A los legisladores les agrada la idea de venderse como progresistas y abanderados de las mejores causas aunque sepan que buena parte de las reformas serán irrealizables.
Hay una dosis de irresponsabilidad en esta conducta de constituir el mundo normativamente sin hacerse cargo de la realidad.
Las múltiples reformas han terminado por producir un texto constitucional plagado de inconsistencias, sin coherencia interna, falto de articulación y disfuncional.
Por ello habría que discutir, como afirma Héctor Fix Fierro, si a cinco años de que se celebre el centenario de la Constitución de 1917 no valdría la pena cerrar el ciclo de las reformas para dar paso a la elaboración de un texto que recoja lo mejor de nuestro patrimonio constitucional y lo plasme en un documento moderno, sistemático y representativo, que nos permita avanzar a una nueva etapa de nuestra evolución constitucional.

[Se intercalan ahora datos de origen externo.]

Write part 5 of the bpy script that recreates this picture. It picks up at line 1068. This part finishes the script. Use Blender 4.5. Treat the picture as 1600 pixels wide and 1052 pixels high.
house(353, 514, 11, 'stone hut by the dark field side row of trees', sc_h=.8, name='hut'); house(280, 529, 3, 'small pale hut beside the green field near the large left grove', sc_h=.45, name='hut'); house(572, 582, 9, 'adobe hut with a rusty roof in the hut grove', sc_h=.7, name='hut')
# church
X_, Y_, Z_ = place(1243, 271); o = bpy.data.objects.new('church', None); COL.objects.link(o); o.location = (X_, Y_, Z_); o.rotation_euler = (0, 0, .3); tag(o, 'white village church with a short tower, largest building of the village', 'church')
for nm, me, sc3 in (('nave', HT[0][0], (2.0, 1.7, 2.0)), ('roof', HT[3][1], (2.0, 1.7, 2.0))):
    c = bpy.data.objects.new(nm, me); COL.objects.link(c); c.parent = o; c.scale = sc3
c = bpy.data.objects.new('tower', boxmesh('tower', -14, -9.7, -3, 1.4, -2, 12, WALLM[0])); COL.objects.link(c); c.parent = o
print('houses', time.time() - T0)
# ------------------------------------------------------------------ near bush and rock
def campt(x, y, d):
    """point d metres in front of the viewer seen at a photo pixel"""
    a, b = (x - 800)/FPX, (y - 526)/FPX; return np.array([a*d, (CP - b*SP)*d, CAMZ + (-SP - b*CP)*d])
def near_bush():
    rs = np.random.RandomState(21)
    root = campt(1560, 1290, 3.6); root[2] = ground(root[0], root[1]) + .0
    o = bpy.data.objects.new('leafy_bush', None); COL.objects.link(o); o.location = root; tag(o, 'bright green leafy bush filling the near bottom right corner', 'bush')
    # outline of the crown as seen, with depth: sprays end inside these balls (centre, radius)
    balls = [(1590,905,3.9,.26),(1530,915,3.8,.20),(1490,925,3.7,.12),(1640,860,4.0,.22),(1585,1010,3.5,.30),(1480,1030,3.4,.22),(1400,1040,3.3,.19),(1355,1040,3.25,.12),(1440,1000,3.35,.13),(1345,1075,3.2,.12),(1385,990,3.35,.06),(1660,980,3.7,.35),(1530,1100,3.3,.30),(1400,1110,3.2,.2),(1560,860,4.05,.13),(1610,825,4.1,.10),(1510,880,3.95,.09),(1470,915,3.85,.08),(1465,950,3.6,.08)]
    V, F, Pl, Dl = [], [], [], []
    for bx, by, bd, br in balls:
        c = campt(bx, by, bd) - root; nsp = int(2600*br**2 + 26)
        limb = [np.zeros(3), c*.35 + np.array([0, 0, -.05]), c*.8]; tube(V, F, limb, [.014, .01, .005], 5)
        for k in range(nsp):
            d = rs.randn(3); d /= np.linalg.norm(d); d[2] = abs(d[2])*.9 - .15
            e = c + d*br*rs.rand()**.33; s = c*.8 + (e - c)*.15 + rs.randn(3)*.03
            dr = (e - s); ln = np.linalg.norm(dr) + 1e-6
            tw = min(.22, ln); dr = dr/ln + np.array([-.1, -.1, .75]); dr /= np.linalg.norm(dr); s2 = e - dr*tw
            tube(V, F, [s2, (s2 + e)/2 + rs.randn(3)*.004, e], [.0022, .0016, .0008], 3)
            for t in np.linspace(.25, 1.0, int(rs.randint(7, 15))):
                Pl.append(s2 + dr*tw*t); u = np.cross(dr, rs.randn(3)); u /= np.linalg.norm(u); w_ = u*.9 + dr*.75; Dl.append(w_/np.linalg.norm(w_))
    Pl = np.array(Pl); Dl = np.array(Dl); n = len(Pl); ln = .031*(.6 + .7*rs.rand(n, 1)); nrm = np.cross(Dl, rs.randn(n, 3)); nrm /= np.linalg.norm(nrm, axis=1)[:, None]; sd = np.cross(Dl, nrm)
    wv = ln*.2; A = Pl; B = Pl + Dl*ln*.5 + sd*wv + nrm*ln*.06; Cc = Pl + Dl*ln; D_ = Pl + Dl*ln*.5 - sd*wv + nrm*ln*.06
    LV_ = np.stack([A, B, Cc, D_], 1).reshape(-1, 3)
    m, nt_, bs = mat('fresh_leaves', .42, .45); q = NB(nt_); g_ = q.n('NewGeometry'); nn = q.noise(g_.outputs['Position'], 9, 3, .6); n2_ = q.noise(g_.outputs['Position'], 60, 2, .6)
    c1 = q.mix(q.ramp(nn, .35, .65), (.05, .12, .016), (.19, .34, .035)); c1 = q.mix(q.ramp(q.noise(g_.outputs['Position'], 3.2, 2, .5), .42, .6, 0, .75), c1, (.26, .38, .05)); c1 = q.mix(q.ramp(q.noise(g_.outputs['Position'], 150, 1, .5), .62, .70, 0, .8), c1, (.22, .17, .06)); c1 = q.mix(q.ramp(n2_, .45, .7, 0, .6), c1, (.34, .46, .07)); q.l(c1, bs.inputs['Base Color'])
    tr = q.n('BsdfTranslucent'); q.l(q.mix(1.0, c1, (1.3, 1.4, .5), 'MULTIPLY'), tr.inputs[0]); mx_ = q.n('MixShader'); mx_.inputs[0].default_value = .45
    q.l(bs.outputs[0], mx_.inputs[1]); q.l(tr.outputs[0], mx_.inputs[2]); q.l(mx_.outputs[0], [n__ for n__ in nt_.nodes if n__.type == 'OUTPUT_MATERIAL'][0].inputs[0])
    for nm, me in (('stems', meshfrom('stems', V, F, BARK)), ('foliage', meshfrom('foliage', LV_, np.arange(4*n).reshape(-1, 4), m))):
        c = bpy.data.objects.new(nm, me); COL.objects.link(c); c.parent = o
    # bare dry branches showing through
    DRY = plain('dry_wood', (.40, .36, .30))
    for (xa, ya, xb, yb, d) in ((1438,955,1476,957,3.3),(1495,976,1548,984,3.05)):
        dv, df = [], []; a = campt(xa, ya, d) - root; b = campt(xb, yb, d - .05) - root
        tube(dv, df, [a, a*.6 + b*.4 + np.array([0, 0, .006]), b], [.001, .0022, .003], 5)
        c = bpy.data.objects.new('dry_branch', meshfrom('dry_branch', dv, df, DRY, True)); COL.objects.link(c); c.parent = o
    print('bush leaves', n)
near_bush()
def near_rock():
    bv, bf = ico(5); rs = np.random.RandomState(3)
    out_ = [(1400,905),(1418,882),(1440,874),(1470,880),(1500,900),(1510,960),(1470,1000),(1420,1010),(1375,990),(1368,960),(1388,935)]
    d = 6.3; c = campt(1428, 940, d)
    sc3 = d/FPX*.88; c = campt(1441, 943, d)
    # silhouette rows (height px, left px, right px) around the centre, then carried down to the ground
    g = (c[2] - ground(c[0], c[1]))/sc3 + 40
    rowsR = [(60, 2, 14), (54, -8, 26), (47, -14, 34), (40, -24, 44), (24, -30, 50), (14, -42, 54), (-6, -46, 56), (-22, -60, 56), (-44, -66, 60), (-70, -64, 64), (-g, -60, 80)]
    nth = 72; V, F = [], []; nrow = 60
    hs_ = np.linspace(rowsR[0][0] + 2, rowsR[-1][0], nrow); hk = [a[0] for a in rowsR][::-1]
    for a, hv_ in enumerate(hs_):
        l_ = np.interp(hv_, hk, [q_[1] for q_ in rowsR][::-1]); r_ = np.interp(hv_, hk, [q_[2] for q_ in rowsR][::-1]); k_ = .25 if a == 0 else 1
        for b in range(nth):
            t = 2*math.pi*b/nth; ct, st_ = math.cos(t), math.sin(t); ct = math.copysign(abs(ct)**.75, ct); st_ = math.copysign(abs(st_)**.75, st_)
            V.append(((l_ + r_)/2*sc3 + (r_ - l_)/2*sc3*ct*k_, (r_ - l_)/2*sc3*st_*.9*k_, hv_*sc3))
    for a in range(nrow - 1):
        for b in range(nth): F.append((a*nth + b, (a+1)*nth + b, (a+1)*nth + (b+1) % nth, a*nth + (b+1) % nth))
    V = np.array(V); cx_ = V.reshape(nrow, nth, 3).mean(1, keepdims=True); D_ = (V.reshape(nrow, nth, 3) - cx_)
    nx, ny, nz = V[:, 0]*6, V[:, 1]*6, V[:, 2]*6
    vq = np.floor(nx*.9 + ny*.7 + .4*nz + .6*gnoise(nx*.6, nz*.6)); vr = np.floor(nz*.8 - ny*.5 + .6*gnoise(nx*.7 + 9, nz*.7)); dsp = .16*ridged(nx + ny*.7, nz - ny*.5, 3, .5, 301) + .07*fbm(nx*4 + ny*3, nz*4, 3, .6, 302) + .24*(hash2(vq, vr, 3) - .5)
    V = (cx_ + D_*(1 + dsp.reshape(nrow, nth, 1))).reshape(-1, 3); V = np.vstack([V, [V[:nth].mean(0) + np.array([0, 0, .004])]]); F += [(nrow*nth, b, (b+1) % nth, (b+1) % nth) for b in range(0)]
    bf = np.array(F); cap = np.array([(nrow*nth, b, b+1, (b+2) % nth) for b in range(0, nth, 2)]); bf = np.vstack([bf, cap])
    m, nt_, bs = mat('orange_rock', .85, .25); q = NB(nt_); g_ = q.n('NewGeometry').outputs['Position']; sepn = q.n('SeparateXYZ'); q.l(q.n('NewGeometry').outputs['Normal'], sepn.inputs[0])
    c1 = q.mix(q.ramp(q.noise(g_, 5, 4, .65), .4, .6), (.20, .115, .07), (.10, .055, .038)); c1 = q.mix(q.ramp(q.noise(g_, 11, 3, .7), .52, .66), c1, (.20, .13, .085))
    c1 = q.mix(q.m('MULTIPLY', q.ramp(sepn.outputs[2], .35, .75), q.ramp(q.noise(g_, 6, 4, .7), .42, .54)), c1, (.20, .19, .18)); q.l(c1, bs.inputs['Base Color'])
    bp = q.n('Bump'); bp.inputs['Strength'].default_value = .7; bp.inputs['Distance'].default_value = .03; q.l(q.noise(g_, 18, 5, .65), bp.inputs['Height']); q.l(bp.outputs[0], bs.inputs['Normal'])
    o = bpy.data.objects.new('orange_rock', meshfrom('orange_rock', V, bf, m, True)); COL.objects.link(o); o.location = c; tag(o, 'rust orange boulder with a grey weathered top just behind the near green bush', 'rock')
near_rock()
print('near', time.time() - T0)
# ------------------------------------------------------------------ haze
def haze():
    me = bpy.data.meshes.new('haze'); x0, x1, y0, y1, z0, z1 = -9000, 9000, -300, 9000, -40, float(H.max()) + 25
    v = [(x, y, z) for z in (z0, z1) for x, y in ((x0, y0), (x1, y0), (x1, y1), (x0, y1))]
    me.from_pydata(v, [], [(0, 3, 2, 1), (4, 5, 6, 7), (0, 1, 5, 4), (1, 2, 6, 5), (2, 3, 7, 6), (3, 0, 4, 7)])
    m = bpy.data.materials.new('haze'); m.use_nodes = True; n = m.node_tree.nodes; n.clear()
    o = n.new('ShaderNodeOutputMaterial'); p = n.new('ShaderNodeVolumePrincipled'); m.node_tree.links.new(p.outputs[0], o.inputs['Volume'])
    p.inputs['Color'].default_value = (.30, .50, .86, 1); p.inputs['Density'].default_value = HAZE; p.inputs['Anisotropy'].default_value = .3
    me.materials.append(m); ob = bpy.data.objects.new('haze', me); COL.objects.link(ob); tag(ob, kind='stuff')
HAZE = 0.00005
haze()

María Amparo Casar. Profesora-investigadora del CIDE. Es editorialista del periódico Reforma. Este artículo está basado en el capítulo introductorio al libro El reformismo constitucional en la era de los gobiernos sin mayoría, de próxima aparición, escrito y coordinado por la autora e Ignacio Marván (CIDE). La investigación fue patrocinada por el PNUD.
1 Para estos años no hay datos disponibles en Cámara de Senadores.
2 Hasta 1988 la dominancia del PRI en el Congreso y la disciplina partidaria eran de tal magnitud que las tasas de aprobación de las iniciativas del presidente y de su partido rebasaban el 95%.
3 La electoral, la del sistema de justicia penal y la de seguridad nacional. Todas del 2004.